BBC Scotland spending referendum cash in bid to discredit academic report


  By a Newsnet reporter
Bosses at BBC Scotland’s Glasgow HQ are spending cash given to them to improve referendum coverage, in order to discredit a university study critical of their news output.
Former presenter Derek Bateman has claimed that extra staff, who were recruited specifically to help carry out research aimed at expanding the broadcaster’s coverage of the referendum, have instead been told to go over past news broadcasts.

According to Mr Bateman, who spent over twenty years at BBC Scotland, bosses at his former employer are using the new recruits to “subsidise the BBC’s PR response” in a bid at discrediting a university study that found the broadcaster was favouring the No campaign in its evening news reports.

Writing on his blog, the respected journalist and broadcaster criticised the decision to hand the task of trying to determine whether BBC Scotland is biased in favour of the No campaign, to raw recruits with no experience.

He said: “Remember these are all novice broadcast people who are being trained on the job, having never worked in the industry before.

“Now some are being asked to make judgements about the content, tone and balance of programme output when they simply don’t have the experience in journalism to know if a news item is being personalised, if it’s weighted to one side and has enough independent content or indeed if an expert can fairly be described as independent.

“These are judgements only an experienced professional could make and, as I have written before, this work needs to be monitored by an independent academic source.”

Last year BBC Scotland announced it had secured £5m extra funding which would be used to recruit fifteen trainees to help up its referendum coverage.

In a statement to Newsnet Scotland, at the time the £5m extra referendum cash was announced, BBC Scotland said: “We will be offering high quality training provided and supported by the BBC College of Journalism and senior BBC News staff, as well as the chance to learn on the job. These posts represent an excellent opportunity for trainees to gain valuable experience and to make a contribution to the BBC’s coverage of such a significant story.”

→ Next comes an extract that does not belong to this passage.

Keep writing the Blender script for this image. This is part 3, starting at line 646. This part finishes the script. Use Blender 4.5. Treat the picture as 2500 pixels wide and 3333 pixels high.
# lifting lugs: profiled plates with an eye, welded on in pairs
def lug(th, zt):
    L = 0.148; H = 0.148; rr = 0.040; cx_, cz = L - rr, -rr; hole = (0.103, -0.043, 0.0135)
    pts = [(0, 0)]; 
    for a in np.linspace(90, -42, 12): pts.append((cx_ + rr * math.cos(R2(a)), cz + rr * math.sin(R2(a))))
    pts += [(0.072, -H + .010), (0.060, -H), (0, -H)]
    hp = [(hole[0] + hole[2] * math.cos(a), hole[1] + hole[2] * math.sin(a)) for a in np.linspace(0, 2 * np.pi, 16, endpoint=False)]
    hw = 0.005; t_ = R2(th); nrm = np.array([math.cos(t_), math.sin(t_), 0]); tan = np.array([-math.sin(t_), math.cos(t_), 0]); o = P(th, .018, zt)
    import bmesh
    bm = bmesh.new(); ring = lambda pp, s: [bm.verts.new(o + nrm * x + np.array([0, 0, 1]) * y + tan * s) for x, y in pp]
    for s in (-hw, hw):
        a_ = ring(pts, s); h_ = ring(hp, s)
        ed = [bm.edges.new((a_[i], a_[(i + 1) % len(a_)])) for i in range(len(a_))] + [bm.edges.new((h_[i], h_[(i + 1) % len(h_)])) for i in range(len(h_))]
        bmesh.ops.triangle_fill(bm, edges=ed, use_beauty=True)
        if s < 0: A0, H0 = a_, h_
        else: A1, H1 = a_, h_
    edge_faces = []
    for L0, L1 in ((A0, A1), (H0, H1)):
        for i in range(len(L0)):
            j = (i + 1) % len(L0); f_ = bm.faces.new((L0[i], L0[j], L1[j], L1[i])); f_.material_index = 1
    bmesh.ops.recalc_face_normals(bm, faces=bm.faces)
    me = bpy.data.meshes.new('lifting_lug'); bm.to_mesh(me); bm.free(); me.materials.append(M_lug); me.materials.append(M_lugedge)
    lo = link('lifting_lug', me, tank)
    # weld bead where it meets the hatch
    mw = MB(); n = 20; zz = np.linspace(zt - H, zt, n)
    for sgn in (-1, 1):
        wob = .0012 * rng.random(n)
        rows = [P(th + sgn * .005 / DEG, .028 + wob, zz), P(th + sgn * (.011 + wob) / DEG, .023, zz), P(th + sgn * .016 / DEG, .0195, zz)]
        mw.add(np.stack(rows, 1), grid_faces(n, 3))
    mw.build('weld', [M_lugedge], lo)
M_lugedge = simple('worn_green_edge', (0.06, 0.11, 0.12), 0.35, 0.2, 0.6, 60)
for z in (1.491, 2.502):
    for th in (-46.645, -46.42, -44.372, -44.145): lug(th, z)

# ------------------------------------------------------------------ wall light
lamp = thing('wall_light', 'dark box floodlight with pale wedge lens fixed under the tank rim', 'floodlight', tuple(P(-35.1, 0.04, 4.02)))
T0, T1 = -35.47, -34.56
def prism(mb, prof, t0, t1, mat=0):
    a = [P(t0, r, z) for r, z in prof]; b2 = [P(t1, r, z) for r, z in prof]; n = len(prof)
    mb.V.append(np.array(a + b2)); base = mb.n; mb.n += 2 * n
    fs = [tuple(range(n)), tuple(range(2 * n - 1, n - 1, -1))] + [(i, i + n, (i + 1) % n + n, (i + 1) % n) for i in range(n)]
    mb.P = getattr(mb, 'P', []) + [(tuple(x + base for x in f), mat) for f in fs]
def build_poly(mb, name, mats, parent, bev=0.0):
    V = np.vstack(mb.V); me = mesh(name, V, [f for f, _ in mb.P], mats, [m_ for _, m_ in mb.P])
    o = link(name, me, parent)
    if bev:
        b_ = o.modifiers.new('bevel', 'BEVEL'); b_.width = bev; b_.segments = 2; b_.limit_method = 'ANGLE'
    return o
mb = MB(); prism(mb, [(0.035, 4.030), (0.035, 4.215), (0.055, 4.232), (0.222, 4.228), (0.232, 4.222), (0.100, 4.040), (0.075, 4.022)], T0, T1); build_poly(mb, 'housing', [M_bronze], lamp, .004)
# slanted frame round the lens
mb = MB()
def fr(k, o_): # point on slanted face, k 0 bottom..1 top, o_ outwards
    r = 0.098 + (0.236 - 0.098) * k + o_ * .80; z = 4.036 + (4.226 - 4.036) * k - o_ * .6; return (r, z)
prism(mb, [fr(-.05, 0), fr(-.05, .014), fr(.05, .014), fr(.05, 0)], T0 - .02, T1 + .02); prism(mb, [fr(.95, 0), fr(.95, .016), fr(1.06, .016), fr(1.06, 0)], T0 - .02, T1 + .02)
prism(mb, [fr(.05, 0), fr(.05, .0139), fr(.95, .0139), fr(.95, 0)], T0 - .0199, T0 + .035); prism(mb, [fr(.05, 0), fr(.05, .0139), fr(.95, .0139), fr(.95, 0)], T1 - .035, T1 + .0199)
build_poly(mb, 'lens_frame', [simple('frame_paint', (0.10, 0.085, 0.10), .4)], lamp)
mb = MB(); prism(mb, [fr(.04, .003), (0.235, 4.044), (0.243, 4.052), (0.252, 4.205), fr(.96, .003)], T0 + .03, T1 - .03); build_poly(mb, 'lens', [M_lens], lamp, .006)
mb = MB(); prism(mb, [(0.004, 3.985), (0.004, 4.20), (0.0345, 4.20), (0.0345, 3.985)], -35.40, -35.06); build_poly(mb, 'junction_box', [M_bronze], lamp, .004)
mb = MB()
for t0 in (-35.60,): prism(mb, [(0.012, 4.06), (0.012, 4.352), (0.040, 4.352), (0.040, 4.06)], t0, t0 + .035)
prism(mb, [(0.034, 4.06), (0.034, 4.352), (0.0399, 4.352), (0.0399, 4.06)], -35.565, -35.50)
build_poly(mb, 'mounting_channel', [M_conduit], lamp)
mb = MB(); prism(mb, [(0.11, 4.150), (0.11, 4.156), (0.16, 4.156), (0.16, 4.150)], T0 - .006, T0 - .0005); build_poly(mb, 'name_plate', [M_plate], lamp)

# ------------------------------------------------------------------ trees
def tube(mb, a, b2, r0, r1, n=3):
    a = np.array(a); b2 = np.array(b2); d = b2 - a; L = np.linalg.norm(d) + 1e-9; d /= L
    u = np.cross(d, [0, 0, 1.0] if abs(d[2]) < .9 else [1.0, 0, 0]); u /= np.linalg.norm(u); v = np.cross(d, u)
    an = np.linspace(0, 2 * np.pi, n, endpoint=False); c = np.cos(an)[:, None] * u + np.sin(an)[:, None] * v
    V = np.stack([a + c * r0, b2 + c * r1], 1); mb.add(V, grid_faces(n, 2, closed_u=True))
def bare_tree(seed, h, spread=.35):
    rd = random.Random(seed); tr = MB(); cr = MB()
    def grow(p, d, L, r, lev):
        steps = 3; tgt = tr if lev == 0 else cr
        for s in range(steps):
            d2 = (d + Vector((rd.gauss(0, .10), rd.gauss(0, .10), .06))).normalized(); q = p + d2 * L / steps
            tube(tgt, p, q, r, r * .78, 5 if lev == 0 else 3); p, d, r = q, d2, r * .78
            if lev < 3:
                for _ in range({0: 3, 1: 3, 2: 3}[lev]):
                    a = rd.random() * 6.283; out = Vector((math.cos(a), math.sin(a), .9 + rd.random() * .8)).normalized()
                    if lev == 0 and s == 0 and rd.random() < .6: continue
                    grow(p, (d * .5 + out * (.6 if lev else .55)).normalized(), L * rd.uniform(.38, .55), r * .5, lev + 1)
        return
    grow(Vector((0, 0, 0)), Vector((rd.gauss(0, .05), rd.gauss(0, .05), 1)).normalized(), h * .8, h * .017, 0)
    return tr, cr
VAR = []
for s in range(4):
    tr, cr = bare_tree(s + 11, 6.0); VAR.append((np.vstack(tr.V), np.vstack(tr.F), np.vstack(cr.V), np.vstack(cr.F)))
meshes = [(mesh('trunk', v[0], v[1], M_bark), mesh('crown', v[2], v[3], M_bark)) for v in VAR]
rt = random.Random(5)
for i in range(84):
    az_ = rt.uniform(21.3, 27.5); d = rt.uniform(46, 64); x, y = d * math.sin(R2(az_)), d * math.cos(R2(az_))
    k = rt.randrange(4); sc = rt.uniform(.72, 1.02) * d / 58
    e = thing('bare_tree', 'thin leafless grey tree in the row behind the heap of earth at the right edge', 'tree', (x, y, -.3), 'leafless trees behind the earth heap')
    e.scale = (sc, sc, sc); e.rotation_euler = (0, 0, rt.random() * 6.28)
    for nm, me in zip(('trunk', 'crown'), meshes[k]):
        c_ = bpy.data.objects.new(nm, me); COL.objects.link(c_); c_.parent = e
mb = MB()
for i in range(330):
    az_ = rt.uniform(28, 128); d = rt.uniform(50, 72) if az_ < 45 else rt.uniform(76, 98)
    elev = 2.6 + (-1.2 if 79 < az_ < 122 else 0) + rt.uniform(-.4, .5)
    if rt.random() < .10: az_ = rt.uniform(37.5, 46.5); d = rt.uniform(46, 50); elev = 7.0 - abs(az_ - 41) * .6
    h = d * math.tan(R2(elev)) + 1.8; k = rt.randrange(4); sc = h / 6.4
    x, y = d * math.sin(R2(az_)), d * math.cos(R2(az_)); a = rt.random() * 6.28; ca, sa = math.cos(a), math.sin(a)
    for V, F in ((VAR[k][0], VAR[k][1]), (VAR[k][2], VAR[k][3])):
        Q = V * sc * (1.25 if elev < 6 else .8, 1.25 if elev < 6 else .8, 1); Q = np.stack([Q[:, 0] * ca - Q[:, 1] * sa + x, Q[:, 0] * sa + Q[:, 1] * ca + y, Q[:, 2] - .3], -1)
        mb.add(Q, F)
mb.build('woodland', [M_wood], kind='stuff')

Claims that the recruits are being used to go over old broadcasts follows publication of a study carried out by an academic of the University of the West of Scotland which found both STV and BBC Scotland had favoured the No campaign by a factor of three to two in early evening news items.

The study by Dr John Robertson was criticised by both STV and the BBC with both broadcasters challenging the figures and conclusions of a subsequent report.

However a row has grown after it emerged an official at BBC Scotland had sent what was described as a ‘bullying’ email to Dr Robertson that called the academic’s professional integrity into question.  The email described the study as lacking validity, it also criticised the methodology Dr Robertson had used.

Mr Bateman added: “I don’t see how the BBC can win this. With complaints raining in to the Trust and the MSPs gearing up for an inquiry, they needed to find an elegant point of exit and retreat tail between legs. Instead they’re in full war cry, determined to prove Dr Robertson wrong and or biased himself.

“They need corporate strategy help to save themselves otherwise I think there must be a real chance that someone is sacrificed.  How they must rue their decision to write such an objectionable letter of complaint in the first place.”

Last week it emerged that Holyrood’s Culture Committee is to examine the study carried out by Dr Robertson.

Publication of the study followed news that the BBC Trust had found BBC Scotland guilty of misleading viewers over a key issue of the independence debate.  The guilty verdict followed an item broadcast on Reporting Scotland that dealt with the EU membership of an independent Scotland.

BBC Scotland reporter Raymond Buchanan, who was responsible for item, resigned days before the Trust confirmed it would hold its own investigation.

Despite the ruling, BBC Scotland management have refused to issue a correction or any apology for the misleading item which appeared on the flagship news programme over a year ago.